David Johnson, candidat pour Démocratie Québec dans Cap-aux-diamants et colistier de Jean Rousseau durant les dernières élections était aussi présent. Il était important pour lui d’appuyer la démarche d’Alex pour qui il a énormément de respect.

« Je vais avouer que j’ai 41 ans et que je commence à ressentir la différence d’âge, lance-t-il. Dans ma vingtaine, les questions d’identités sexuelles étaient moins présentes. Je trouve que ça apporte beaucoup dans les débats sociaux et pour l’enjeu des droits de l’individu. »

David Johnson remarque toutefois des divisions. Tandis que certains se mobilisent et revendiquent un discours qui s’oppose à l’hétéro-normativité, d’autres « trouvent ça dérangeant et n’aiment pas ça ». Selon lui, cette « incapacité d’aller vers l’autre » peut « être dangereuse » pour la société.

Au regard de la dernière campagne électorale, l’ancien colistier de Jean Rousseau constate que les jeunes se reconnaissent dans un parti politique « inclusif » qui représente la diversité sexuelle. Il y aurait ainsi selon lui une sorte de politisation qui s’opère par le biais des questions de genre et des revendications de la communauté LGBTQIA2+.

« C’est important d’avoir un sentiment de communauté avec ceux qui partagent nos valeurs ou notre culture, mais il ne faut pas qu’on reste isolé dans les communautés non plus », conclut-il, d’où son intérêt pour les évènements ouverts à tous comme l’exposition « Pour elles et iels ».

Comment rejoindre tout le monde ?

L’enjeu principal de l’exposition est cette volonté d’ouvrir un dialogue avec « les personnes moins sensibilisés à la cause », pour reprendre l’expression dite « gentille » de Caroline.

Andréanne soutient que « ça se passe dans la dissémination du message » porté par les personnes issues de la diversité sexuelle, notamment à l’aide des réseaux sociaux. « Mes amis sur Facebook ne sont pas tous des alliés, mais ils vont voir mon témoignage et celui des autres femmes, ajoute-t-elle. Ça passe aussi par le fait de ne pas avoir honte de notre vérité et des faits qui se sont passés. »
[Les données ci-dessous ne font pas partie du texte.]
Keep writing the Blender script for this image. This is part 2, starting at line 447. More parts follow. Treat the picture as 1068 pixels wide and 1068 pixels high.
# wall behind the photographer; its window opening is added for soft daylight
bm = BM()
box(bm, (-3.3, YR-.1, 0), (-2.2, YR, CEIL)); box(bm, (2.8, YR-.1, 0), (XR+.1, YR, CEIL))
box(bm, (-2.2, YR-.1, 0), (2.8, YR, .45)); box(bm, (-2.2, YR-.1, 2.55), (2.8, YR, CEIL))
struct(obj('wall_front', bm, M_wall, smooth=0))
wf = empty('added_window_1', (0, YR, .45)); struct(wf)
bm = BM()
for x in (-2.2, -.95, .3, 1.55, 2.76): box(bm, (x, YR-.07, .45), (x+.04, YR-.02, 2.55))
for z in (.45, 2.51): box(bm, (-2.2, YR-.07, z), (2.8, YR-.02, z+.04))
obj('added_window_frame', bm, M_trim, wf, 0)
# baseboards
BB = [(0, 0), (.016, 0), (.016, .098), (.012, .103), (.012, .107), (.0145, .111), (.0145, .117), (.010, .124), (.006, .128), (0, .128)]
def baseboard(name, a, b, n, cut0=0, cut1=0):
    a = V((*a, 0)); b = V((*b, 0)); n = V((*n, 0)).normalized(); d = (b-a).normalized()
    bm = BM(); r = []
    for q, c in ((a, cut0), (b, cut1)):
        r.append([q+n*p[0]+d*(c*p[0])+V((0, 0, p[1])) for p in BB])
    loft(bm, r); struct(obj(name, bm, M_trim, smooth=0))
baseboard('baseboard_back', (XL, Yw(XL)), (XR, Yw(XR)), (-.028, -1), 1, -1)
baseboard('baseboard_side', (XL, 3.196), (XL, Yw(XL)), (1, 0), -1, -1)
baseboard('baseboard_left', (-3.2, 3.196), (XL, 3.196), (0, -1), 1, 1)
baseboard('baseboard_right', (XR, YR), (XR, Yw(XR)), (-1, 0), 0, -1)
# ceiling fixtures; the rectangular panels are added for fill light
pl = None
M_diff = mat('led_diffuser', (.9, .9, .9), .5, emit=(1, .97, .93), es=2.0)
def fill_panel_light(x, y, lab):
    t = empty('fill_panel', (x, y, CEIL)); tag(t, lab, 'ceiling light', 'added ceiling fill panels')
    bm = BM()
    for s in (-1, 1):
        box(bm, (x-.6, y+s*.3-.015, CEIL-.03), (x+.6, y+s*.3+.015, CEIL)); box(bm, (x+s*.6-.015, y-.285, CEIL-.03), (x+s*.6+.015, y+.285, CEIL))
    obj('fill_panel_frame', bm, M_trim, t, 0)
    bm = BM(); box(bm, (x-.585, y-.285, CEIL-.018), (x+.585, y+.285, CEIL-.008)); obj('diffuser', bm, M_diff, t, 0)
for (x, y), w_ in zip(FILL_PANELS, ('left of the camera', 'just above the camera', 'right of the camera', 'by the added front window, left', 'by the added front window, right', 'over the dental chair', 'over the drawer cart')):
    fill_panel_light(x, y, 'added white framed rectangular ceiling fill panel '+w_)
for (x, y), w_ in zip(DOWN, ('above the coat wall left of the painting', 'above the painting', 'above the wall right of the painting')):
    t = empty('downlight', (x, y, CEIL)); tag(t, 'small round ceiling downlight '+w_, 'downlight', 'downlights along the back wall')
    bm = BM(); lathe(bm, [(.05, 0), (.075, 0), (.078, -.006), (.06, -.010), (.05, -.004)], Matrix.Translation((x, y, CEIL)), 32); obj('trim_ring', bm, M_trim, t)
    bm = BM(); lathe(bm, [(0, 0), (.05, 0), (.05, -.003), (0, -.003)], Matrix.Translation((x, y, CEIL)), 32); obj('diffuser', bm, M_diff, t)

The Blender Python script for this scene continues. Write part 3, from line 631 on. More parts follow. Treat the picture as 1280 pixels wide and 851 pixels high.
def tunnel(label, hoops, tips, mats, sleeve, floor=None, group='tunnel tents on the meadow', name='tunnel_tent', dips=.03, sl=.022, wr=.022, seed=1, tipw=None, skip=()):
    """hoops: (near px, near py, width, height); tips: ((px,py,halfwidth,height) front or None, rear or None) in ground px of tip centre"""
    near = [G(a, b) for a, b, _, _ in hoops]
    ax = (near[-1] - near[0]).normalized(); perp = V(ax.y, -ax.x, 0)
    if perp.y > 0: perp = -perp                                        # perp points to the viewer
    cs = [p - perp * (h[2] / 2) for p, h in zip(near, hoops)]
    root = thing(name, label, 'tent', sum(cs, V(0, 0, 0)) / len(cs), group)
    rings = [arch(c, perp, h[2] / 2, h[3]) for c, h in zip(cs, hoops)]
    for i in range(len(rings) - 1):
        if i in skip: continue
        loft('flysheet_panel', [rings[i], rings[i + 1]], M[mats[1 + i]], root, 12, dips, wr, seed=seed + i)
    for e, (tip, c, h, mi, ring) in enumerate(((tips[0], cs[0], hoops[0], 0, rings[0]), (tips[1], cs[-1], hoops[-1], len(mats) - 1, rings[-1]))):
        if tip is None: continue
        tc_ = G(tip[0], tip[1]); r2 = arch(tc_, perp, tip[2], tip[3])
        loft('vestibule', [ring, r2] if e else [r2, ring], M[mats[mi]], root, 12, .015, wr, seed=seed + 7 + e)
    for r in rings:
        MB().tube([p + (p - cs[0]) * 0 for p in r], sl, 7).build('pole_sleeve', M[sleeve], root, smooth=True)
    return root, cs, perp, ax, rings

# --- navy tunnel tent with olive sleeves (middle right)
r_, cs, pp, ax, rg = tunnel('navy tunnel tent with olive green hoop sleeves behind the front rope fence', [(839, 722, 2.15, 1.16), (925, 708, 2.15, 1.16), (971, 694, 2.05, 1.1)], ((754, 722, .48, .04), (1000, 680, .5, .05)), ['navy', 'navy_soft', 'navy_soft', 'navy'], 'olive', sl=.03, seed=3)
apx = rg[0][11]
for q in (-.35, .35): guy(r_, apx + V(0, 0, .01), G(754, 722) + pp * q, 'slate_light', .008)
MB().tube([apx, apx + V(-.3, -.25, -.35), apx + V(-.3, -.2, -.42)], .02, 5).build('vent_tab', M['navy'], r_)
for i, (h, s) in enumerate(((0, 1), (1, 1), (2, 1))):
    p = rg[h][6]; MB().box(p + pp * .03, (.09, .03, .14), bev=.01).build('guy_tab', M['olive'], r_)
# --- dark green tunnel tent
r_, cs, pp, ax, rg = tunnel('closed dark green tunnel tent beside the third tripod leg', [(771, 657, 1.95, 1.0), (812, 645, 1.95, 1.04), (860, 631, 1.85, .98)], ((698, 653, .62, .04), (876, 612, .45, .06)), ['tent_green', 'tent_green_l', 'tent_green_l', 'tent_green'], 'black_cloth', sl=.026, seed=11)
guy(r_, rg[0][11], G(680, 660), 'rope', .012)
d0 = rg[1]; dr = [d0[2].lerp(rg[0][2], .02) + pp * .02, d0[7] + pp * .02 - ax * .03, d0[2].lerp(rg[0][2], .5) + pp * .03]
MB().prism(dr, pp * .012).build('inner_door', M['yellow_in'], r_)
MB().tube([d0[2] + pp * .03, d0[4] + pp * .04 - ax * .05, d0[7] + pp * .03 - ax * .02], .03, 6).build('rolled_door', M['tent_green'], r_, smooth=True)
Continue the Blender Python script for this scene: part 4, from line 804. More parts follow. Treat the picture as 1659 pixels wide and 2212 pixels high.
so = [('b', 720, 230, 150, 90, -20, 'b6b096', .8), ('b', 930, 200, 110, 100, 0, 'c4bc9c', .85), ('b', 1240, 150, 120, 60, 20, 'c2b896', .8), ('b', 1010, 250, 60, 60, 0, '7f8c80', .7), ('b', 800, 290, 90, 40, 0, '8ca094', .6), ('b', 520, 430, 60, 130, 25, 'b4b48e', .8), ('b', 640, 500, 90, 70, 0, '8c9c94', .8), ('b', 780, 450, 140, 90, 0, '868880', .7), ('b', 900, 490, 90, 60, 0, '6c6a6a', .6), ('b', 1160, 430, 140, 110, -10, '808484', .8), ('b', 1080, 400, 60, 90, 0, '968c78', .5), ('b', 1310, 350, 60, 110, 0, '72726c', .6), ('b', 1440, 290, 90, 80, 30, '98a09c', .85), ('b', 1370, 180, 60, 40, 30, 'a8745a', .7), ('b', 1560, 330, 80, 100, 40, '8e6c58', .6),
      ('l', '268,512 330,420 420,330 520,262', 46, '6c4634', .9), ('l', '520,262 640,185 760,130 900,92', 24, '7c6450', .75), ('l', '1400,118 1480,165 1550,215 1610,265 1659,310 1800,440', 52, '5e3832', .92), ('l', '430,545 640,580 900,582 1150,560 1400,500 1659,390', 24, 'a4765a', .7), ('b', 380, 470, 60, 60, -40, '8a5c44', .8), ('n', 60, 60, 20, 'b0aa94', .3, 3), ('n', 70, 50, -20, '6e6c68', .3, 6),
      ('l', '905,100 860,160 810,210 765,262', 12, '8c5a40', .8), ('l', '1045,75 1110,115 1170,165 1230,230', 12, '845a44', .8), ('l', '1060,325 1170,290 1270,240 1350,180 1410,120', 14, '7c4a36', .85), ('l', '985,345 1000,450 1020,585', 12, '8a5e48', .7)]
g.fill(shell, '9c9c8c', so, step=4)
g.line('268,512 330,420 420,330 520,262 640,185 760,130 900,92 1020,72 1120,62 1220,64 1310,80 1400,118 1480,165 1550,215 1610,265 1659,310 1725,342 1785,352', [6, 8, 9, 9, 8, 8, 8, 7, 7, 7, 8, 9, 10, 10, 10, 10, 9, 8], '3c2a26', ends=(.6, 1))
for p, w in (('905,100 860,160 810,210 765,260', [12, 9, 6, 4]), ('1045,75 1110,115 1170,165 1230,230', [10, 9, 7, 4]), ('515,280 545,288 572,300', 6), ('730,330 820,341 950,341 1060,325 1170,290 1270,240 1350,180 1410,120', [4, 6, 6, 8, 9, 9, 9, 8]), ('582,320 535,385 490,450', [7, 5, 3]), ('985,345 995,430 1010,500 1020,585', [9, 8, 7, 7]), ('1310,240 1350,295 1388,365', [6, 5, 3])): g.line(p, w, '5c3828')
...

Pour Camille Esther Garon, « ça commence par le dialogue ». « On voit de plus en plus d’ouverture grâce aux réseaux sociaux, affirme-t-elle, citant notamment l’augmentation des personnes noires s’abonnant à des pages queer. « Ça se fait en créant des espaces et d’ailleurs ta présence témoigne d’une ouverture », lance-t-elle.

Par ailleurs, les personnes qui sont davantage étrangères à la diversité sexuelle n’ont par exemple pas conscience des micro-agressions qu’ils peuvent faire subir par leurs questions ou commentaires. Comment s’assurer de ne pas diaboliser la normativité et d’établir un réel dialogue avec ceux qui ne vivent pas les violences subites par la communauté LGBTQIA2+ ?

« Pour moi, ce qui est important est de comprendre que ce n’est pas vrai que tout le monde sait tout, avance Camille Esther Garon. Il faut être capable d’expliquer sa réalité et de respecter ses limites. On a le droit de ne pas savoir. J’ai déjà demandé pourquoi il n’y avait pas de parole hétérosexuelle. Je les ai déjà posé ces questions-là. Oui, dans les dialogues, il va avoir des erreurs, mais il faut être capable de bien expliquer. C’est être aussi capable de normaliser les communautés queer et de reconnaître les différentes formes de violence dans la société en général. »

L’exposition qui se tiendra jusqu’au 9 décembre est une initiative pilotée par Camille Esther Garon et les collaborateurs des organismes Assumé.e.s et fier.re.s / Loud and Proud avec Gris Québec et Collectif Plurielles.